India Property | New Property In India | New Projects In India

20 November 2015

PRE LAUNCH Vs. SOFT LAUNCH

Pre-launch, a highly-debated issues in real estate, means raising money from the public for projects which are yet to get regulatory approval in the form of license and clearances. In short, it is like selling a house which has not even had its foundation stone laid. Soft launch is legally permissible, but it is different. When investing, an individual needs to understand between the two.

While both are meant to attract investments before a project is actually ready, in the case of pre-launch, a builder seeks investments even before seeking regulatory approvals are in place. In case of soft launch, the move follows after receiving all the necessary approvals.

How can an investor understand the difference?
One can make it out by the mode of payment asked for. Since pre-launch is an illegal practice, a builder will insist on cash payment. An investor should understand that only the amount one pays in cheque is the actual and official valuation of the property that he is investing in.

Why then are there takers for pre-launch?
Investors are often lured by the significantly low prices on offer. On an average, a property's pre-launch price is less than one-third the price after actual launch. But since the entire transaction is through a benami deal, the investor often does not have an enforceable right.

19 November 2015

REAL ESTATE - UNDERSTANDING PAYMENT PLANS

Down-payment plan: It is the most conventional scheme where you have to pay 10-15% upfront, called down payment, at the time of booking and thereafter 80-85% of the total cost within 30-90 days of booking. The remaining 5-10% balance amount, along with any additional charges, is paid at the time of possession. In case you are taking a home loan, the equated monthly installments, or EMIs, start immediately as soon as the bank makes the upfront payment. So, interest is charged on the entire amount from day one. Also, you'll not get any tax benefit on the principal value till the possession. However, if you can manage the cash flow, you can get hefty discounts, sometimes as high as 15-20%, depending on your bargaining skills. The caveat here is any delay in completion and delivery, which is common in this sector.

Construction-linked plans: As the name suggests, the payments under this plan are linked to the construction stages. You have to pay around 25-30% of the purchase price within 90 days from booking and the balance in installments on completing different construction milestones. It is usually 10% of the total cost on completion of every floor. Thought you are unlikely to get any discounts under this plan. Risks related to project delays are much less than a down payment plan. Also, you get full tax benefit under 80C from the beginning.

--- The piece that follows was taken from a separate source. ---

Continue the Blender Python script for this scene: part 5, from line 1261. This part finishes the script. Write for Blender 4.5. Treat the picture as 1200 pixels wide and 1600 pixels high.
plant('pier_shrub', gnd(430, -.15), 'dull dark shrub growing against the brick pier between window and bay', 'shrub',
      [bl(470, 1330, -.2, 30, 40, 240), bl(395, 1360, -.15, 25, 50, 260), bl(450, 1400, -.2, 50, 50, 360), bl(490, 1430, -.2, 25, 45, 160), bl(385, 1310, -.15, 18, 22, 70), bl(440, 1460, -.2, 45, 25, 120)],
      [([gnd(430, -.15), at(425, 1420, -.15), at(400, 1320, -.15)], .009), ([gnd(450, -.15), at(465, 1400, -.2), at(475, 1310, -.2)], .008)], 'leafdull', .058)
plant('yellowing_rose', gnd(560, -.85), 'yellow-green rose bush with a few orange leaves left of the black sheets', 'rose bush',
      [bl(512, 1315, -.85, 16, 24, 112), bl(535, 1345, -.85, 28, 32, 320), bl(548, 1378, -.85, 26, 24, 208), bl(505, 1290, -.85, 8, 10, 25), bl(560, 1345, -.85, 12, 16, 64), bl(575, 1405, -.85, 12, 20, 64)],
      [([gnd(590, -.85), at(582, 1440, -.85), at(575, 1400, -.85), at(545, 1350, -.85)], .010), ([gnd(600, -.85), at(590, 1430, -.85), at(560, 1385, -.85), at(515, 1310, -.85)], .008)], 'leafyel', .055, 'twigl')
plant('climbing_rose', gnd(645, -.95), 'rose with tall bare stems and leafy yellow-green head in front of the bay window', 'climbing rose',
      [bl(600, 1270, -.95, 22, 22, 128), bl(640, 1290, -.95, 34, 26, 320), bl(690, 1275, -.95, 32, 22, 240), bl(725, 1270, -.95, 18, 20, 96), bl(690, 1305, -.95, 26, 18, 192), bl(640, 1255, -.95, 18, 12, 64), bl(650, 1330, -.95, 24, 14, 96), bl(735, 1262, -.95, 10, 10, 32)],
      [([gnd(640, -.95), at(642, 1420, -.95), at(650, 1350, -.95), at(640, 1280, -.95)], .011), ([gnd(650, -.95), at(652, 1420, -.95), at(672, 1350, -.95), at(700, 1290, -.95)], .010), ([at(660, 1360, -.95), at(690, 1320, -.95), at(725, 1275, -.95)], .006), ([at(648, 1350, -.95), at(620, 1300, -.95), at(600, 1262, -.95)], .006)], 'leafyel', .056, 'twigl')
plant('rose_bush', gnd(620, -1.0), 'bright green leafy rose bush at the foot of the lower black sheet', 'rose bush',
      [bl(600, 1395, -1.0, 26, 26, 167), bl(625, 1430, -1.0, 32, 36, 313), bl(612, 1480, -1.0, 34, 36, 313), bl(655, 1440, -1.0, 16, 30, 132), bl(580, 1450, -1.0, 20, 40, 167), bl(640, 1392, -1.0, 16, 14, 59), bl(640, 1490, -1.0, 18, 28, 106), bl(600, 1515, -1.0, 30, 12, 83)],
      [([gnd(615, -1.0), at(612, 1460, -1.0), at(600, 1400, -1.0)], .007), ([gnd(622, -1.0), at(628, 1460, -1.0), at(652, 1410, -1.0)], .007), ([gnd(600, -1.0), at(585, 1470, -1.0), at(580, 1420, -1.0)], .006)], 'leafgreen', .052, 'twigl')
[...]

Time-linked plan: Under this plan your installments are time-bound. You have to make payments based on a pre-determined calendar set by the builder, irrespective of the progress that the project has made towards completion. So, even if there is a delay, you are contractually bound to make the payment as per the timetable. Any delay in installment means you will have to pay penalties-- interest on installments payable. It is therefore not a very popular plan.

However, since the risks are higher, some developers offer discount on time-linked plans as well. Also, like in a construction linked plan, you get full tax benefit from the beginning.

Flexi-payment plans: This plan is a combination of down-payment and construction-linked plans. Here, you are required to pay 10% on booking, another 30-40% of the property value within 30 days of booking. The rest 50-40% payment is done in tranches just like in a construction-linked plan. The last 10% along with one-time charges is paid at the time of possession. Since these installments are linked to the stages of construction, it is a safe option in case of any delay.